→ **The problem**
Reproduce the full listing that appears beneath this instruction exactly.

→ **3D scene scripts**
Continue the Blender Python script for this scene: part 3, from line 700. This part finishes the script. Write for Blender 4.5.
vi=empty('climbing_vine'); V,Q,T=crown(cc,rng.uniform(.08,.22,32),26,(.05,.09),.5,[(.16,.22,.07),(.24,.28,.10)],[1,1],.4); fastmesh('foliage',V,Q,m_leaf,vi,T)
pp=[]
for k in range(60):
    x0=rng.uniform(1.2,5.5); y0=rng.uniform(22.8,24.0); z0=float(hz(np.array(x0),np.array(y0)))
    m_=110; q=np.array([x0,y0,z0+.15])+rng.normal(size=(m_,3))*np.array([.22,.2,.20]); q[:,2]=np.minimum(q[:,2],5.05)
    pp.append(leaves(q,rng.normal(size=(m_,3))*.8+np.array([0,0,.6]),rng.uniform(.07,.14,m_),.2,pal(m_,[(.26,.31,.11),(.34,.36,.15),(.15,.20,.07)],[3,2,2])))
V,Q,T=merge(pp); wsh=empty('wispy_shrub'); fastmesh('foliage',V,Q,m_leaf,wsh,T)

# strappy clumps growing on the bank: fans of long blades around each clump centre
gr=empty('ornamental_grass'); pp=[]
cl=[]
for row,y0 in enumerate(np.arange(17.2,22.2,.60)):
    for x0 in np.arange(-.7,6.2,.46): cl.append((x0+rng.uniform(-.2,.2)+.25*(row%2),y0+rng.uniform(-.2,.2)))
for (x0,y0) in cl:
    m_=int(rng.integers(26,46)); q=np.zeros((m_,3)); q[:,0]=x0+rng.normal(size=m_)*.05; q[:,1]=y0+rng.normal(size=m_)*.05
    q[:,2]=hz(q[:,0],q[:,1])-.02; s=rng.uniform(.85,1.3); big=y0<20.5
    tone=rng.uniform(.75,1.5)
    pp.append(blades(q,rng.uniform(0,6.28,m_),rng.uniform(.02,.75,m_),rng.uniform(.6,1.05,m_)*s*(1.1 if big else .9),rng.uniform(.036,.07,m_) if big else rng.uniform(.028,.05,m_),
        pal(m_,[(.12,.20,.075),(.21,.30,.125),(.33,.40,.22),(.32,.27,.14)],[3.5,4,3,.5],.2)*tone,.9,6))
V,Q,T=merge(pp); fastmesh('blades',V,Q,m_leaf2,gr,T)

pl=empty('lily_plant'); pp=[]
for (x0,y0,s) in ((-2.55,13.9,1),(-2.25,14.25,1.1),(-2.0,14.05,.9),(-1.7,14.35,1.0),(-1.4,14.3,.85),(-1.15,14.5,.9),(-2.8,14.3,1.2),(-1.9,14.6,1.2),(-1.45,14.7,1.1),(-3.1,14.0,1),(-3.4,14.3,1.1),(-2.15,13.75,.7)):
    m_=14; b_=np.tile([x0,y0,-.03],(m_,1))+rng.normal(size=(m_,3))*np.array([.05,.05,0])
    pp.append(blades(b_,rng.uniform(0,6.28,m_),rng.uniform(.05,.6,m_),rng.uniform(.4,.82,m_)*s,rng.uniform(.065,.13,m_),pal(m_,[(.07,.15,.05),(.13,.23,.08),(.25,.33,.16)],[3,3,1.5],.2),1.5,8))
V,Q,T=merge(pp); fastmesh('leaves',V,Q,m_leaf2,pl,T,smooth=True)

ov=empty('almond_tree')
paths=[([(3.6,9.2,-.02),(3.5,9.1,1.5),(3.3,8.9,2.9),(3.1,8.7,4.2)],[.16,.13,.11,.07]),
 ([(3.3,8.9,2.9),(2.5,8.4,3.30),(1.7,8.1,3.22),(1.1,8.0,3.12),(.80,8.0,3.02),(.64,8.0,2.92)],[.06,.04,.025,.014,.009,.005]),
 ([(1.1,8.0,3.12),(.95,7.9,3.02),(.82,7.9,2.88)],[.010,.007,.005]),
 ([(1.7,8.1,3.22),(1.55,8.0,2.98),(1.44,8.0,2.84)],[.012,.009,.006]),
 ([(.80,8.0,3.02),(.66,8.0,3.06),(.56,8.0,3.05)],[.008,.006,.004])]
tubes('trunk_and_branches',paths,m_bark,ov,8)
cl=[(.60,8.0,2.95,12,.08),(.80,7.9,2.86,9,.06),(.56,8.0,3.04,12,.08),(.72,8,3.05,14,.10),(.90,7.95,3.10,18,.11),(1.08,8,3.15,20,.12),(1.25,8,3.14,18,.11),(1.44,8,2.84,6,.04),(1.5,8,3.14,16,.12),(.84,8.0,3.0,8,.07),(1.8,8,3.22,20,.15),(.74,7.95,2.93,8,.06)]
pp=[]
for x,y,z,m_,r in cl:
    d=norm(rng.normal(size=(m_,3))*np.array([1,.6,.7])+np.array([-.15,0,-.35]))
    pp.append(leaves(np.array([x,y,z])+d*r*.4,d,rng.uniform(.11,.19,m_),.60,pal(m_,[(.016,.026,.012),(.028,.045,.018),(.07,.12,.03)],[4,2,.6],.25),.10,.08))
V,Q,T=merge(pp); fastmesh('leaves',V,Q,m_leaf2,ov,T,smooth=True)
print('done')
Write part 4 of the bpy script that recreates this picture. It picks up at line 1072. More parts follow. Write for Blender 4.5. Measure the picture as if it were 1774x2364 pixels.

→ **Answer to the task**
Continue the Blender Python script for this scene: part 3, from line 700. This part finishes the script. Write for Blender 4.5.
vi=empty('climbing_vine'); V,Q,T=crown(cc,rng.uniform(.08,.22,32),26,(.05,.09),.5,[(.16,.22,.07),(.24,.28,.10)],[1,1],.4); fastmesh('foliage',V,Q,m_leaf,vi,T)
pp=[]
for k in range(60):
    x0=rng.uniform(1.2,5.5); y0=rng.uniform(22.8,24.0); z0=float(hz(np.array(x0),np.array(y0)))
    m_=110; q=np.array([x0,y0,z0+.15])+rng.normal(size=(m_,3))*np.array([.22,.2,.20]); q[:,2]=np.minimum(q[:,2],5.05)
    pp.append(leaves(q,rng.normal(size=(m_,3))*.8+np.array([0,0,.6]),rng.uniform(.07,.14,m_),.2,pal(m_,[(.26,.31,.11),(.34,.36,.15),(.15,.20,.07)],[3,2,2])))
V,Q,T=merge(pp); wsh=empty('wispy_shrub'); fastmesh('foliage',V,Q,m_leaf,wsh,T)

# strappy clumps growing on the bank: fans of long blades around each clump centre
gr=empty('ornamental_grass'); pp=[]
cl=[]
for row,y0 in enumerate(np.arange(17.2,22.2,.60)):
    for x0 in np.arange(-.7,6.2,.46): cl.append((x0+rng.uniform(-.2,.2)+.25*(row%2),y0+rng.uniform(-.2,.2)))
for (x0,y0) in cl:
    m_=int(rng.integers(26,46)); q=np.zeros((m_,3)); q[:,0]=x0+rng.normal(size=m_)*.05; q[:,1]=y0+rng.normal(size=m_)*.05
    q[:,2]=hz(q[:,0],q[:,1])-.02; s=rng.uniform(.85,1.3); big=y0<20.5
    tone=rng.uniform(.75,1.5)
    pp.append(blades(q,rng.uniform(0,6.28,m_),rng.uniform(.02,.75,m_),rng.uniform(.6,1.05,m_)*s*(1.1 if big else .9),rng.uniform(.036,.07,m_) if big else rng.uniform(.028,.05,m_),
        pal(m_,[(.12,.20,.075),(.21,.30,.125),(.33,.40,.22),(.32,.27,.14)],[3.5,4,3,.5],.2)*tone,.9,6))
V,Q,T=merge(pp); fastmesh('blades',V,Q,m_leaf2,gr,T)

pl=empty('lily_plant'); pp=[]
for (x0,y0,s) in ((-2.55,13.9,1),(-2.25,14.25,1.1),(-2.0,14.05,.9),(-1.7,14.35,1.0),(-1.4,14.3,.85),(-1.15,14.5,.9),(-2.8,14.3,1.2),(-1.9,14.6,1.2),(-1.45,14.7,1.1),(-3.1,14.0,1),(-3.4,14.3,1.1),(-2.15,13.75,.7)):
    m_=14; b_=np.tile([x0,y0,-.03],(m_,1))+rng.normal(size=(m_,3))*np.array([.05,.05,0])
    pp.append(blades(b_,rng.uniform(0,6.28,m_),rng.uniform(.05,.6,m_),rng.uniform(.4,.82,m_)*s,rng.uniform(.065,.13,m_),pal(m_,[(.07,.15,.05),(.13,.23,.08),(.25,.33,.16)],[3,3,1.5],.2),1.5,8))
V,Q,T=merge(pp); fastmesh('leaves',V,Q,m_leaf2,pl,T,smooth=True)

ov=empty('almond_tree')
paths=[([(3.6,9.2,-.02),(3.5,9.1,1.5),(3.3,8.9,2.9),(3.1,8.7,4.2)],[.16,.13,.11,.07]),
 ([(3.3,8.9,2.9),(2.5,8.4,3.30),(1.7,8.1,3.22),(1.1,8.0,3.12),(.80,8.0,3.02),(.64,8.0,2.92)],[.06,.04,.025,.014,.009,.005]),
 ([(1.1,8.0,3.12),(.95,7.9,3.02),(.82,7.9,2.88)],[.010,.007,.005]),
 ([(1.7,8.1,3.22),(1.55,8.0,2.98),(1.44,8.0,2.84)],[.012,.009,.006]),
 ([(.80,8.0,3.02),(.66,8.0,3.06),(.56,8.0,3.05)],[.008,.006,.004])]
tubes('trunk_and_branches',paths,m_bark,ov,8)
cl=[(.60,8.0,2.95,12,.08),(.80,7.9,2.86,9,.06),(.56,8.0,3.04,12,.08),(.72,8,3.05,14,.10),(.90,7.95,3.10,18,.11),(1.08,8,3.15,20,.12),(1.25,8,3.14,18,.11),(1.44,8,2.84,6,.04),(1.5,8,3.14,16,.12),(.84,8.0,3.0,8,.07),(1.8,8,3.22,20,.15),(.74,7.95,2.93,8,.06)]
pp=[]
for x,y,z,m_,r in cl:
    d=norm(rng.normal(size=(m_,3))*np.array([1,.6,.7])+np.array([-.15,0,-.35]))
    pp.append(leaves(np.array([x,y,z])+d*r*.4,d,rng.uniform(.11,.19,m_),.60,pal(m_,[(.016,.026,.012),(.028,.045,.018),(.07,.12,.03)],[4,2,.6],.25),.10,.08))
V,Q,T=merge(pp); fastmesh('leaves',V,Q,m_leaf2,ov,T,smooth=True)
print('done')
Write part 4 of the bpy script that recreates this picture. It picks up at line 1072. More parts follow. Write for Blender 4.5. Measure the picture as if it were 1774x2364 pixels.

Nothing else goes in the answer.